29/07/2010

O mundo dos cães

A noite fria recém estava começando. Na tevê, o Datena esbravejava, como sempre. Tinha nas mãos mais um caso macabro. A mulher, uma trintona, havia ordenado a morte do companheiro, um septuagenário endinheirado. Queria ficar com trinta mil e mais alguns pertences. Pagou oitenta reais para dois malucos fazerem o serviço. E eles toparam. A câmera focava a foto da mulher, voltava para o apresentador gritão, mostrava o delegado, que se vangloriava do trabalho da investigação, freneticamente cortava para os dois matadores saindo do camburão.
Desgraça pouca é bobagem. A equipe de reportagem mostrava até o flagrante do encontro do corpo do homem. Peritos com providenciais luvas cirúrgicas afastavam o mato para receber mais um corpo vilipendiado. Sistematicamente abriam espaço para que a imagem pudesse ser captada e bem enquadrada na tevê. Música irritante de fundo, impropérios em direção à mulher. Embaixo da tela, numa barra rolante, os atentos telespectadores de todo o país disparavam torpedos contendo seus conceitos raivosos: “prisão perpétua”, “pena de morte”. Vagabunda, repetia o âncora do programa. “Mostra na tela a safada”.

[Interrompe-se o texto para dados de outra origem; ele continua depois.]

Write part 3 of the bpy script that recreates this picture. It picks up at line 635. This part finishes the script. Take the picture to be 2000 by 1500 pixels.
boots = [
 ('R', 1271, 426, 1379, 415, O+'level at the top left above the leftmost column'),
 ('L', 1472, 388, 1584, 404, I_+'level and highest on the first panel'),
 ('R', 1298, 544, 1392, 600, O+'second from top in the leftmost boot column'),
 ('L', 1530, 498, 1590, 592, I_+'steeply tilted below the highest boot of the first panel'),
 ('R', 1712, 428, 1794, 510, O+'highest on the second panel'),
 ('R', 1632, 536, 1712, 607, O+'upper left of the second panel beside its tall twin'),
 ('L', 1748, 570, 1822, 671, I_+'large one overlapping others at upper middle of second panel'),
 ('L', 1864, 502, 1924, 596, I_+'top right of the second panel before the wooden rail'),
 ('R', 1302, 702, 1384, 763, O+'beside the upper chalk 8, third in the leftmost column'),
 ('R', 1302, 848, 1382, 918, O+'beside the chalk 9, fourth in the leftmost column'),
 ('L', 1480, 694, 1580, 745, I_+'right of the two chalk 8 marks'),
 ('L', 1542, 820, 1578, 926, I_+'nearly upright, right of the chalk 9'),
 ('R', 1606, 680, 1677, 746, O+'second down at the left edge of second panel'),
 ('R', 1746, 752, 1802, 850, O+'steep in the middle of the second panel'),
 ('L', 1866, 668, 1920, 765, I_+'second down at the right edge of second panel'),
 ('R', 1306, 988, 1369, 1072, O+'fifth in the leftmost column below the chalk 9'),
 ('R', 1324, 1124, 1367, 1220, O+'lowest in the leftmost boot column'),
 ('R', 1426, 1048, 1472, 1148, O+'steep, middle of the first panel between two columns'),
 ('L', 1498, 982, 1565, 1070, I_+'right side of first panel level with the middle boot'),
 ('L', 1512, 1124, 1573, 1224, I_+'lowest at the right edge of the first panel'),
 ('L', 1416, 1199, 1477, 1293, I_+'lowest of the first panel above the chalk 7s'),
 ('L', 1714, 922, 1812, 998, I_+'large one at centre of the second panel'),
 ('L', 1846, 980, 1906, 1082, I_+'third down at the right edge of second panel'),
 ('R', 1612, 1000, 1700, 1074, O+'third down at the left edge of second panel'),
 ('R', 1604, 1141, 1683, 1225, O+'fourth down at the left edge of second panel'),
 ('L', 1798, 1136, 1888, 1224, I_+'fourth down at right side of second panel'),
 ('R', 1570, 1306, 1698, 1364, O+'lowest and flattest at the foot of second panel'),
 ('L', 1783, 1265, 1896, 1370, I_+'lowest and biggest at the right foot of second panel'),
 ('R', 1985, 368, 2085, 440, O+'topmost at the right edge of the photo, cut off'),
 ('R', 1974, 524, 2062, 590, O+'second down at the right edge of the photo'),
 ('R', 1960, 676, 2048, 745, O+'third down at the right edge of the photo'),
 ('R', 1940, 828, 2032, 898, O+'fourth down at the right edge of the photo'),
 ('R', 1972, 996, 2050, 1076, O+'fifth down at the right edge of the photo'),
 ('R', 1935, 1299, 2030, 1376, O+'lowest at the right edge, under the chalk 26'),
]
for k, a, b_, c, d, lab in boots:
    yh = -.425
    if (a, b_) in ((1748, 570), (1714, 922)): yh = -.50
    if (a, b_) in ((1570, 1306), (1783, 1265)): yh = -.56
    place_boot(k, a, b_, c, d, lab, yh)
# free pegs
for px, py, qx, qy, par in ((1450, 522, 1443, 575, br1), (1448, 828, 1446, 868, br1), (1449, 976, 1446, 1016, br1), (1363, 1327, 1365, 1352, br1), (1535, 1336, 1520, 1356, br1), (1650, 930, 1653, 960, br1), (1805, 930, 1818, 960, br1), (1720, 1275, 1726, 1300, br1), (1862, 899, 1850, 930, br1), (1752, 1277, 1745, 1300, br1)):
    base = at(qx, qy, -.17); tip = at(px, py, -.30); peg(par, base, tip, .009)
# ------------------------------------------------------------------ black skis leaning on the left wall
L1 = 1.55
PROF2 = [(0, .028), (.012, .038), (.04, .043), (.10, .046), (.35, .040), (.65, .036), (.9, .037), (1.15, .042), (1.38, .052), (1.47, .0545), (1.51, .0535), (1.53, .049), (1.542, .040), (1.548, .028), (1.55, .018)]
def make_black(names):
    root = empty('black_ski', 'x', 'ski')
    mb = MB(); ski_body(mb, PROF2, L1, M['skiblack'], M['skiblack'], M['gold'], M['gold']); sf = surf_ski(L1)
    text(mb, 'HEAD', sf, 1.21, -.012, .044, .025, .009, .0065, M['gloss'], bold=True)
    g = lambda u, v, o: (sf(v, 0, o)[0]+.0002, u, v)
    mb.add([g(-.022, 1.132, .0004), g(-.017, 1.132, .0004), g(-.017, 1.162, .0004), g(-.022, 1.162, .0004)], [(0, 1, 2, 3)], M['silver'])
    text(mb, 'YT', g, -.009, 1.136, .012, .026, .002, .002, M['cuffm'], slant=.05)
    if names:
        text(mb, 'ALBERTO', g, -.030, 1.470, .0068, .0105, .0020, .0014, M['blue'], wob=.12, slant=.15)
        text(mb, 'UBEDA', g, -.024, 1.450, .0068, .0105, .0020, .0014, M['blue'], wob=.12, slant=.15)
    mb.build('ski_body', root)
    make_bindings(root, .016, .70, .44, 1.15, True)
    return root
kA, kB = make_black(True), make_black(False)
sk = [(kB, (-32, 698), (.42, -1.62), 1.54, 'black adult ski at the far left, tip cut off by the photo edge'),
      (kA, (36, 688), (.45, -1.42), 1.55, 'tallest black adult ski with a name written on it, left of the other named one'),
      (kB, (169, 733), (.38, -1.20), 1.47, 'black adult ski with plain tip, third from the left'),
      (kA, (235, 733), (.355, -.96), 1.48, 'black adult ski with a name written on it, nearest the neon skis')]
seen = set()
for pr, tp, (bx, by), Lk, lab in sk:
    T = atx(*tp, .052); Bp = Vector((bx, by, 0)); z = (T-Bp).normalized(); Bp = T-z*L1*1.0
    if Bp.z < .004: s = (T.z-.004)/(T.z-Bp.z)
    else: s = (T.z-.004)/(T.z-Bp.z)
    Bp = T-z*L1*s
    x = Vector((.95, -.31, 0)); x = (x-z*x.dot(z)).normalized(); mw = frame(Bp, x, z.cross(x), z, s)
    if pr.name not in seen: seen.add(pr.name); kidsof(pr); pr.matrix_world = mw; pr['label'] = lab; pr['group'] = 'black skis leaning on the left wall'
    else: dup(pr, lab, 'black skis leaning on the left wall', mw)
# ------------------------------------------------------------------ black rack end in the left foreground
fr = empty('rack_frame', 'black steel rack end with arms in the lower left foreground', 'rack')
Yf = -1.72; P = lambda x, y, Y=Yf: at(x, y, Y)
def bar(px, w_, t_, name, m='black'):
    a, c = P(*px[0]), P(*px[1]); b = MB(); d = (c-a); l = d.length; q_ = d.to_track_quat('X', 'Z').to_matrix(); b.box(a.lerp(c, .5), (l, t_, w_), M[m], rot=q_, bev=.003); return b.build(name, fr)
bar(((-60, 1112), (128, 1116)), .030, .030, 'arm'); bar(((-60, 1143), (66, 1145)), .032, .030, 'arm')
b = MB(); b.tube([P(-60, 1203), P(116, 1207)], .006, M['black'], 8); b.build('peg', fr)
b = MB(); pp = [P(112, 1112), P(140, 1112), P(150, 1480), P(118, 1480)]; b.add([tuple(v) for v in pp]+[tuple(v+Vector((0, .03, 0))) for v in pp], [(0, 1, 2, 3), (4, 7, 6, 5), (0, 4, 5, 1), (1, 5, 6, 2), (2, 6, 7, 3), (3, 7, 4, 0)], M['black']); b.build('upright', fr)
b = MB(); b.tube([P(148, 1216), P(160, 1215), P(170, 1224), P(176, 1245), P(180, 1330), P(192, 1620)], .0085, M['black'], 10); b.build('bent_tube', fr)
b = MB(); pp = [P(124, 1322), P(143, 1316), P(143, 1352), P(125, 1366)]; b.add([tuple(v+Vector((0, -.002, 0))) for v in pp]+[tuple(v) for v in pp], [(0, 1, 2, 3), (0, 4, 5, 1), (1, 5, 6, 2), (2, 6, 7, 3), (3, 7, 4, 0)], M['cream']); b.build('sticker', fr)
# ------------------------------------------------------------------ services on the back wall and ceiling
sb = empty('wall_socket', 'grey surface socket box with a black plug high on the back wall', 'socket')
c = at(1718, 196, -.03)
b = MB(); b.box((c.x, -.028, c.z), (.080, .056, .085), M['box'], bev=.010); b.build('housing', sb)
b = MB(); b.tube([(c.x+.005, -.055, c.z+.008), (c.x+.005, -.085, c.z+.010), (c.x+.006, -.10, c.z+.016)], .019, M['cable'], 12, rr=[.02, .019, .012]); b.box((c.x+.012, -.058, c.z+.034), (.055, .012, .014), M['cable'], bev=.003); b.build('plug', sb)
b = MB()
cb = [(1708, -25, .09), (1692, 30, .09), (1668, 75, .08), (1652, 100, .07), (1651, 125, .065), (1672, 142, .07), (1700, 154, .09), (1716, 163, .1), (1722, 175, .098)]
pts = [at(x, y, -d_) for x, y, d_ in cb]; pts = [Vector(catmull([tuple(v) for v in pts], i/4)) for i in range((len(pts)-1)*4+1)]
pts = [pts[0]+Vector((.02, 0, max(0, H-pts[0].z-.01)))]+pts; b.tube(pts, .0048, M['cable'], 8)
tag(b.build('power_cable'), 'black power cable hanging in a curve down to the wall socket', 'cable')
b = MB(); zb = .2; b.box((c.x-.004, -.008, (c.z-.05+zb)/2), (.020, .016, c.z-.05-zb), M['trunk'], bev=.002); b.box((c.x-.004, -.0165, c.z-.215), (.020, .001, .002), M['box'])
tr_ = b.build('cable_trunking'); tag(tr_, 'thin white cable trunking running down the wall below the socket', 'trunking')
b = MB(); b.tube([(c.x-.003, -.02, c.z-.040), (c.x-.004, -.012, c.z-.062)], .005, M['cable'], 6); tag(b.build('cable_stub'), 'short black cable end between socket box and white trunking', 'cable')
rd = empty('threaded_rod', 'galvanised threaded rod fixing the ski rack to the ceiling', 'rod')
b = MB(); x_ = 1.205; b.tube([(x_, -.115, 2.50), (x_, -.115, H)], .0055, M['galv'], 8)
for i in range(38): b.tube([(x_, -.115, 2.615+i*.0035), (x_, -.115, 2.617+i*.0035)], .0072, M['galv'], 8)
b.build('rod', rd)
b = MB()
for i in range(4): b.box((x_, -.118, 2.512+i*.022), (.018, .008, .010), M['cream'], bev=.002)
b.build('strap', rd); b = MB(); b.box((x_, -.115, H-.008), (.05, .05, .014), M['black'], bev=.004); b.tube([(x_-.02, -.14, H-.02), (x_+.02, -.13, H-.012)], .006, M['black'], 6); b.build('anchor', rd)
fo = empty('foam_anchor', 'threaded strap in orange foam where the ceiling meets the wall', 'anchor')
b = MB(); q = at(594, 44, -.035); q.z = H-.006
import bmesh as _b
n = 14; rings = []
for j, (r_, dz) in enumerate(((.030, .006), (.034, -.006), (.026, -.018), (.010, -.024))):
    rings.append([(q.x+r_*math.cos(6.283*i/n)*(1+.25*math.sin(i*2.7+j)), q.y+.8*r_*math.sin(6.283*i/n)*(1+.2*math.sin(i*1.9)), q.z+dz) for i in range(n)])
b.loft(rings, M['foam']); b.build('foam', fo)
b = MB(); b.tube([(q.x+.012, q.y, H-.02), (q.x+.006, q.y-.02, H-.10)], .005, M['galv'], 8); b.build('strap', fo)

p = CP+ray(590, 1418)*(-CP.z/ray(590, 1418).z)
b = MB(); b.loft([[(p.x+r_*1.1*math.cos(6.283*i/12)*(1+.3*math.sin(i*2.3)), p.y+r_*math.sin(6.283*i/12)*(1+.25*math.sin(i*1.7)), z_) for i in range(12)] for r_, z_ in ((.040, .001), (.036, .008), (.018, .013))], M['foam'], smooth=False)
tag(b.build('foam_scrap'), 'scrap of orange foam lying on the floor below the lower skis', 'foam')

O homem triste, casaco em cima de casaco, humilde, já com idade avançada, se identifica com as cenas. “É uma podridão”, diz para quem quiser ouvir. “A vida é uma droga e tem que ser encarada, mostrada. Isto é a verdade”, filosofava enquanto digeria os detalhes do crime. Olhos fixos na tela, nem piscava. 
A vida na tevê é triste. Em alguns canais, em alguns programas, ela é muito mais. É uma podridão, é uma droga. É um beco sem saída. Mortes violentas, estupros, brigas de vizinho, golpes, safadezas. O mundo resumido a uma briga de cães. Na arena, homens ferozes se enfrentam, despudorados, insensíveis, sepultando inocentes, destruindo os corpos de seus semelhantes. Olhos atentos, impropérios e raiva compõem o quadro. O homem triste parece se alimentar pelos olhos e pelos ouvidos. O fracasso da vida na tevê parece ser o seu próprio fracasso.  Parece que o ódio destilado na tela lhe pertence.
Estes programas que apresentam os casos mais escabrosos só vão ao ar porque há quem necessite deles. Há mentes que precisam receber diariamente doses de violência, de crimes, de sofrimentos. É um bálsamo para quem percebe somente a sombra a seu redor. É um alimento para quem vê só o lado escuro da existência. É uma sementeira de ódios, de sofrimentos, de sentimentos negativos.
A destruição faz parte da natureza. Os homens se destroem, destroem o meio ambiente. Mas não só destroem. Constroem, também. Se há mortes violentas aqui, há homens semeando a vida, lutando para que seus irmãos tenham melhor existência acolá. Se há os que vilipendiam corpos, há os construtores, como os cirurgiões que lutam para desenvolver técnicas de reconstituição de membros, de rostos inteiros, de órgãos. Neste cenário há sombras e luzes. Há escuridão e claridade. Há podridão e aromas agradáveis no nosso ar.  Os programas estão aí, a opção, no entanto, sempre será nossa, conforme nossas necessidades, nossas aptidões e nossa inteligência.
Não sou adepto dos programas ditos jornalismo-verdade. Nem sinto falta deles. São violentos demais, pesados demais e educativos de menos. Nossa vida já está tão desprovida de poesia, tão cheia de mensagens negativas que me cansei de, mesmo que furtivamente, ter acompanhado um pouquinho da encenação do Datena. Há circos com espetáculos mais serenos por ai. Ainda bem!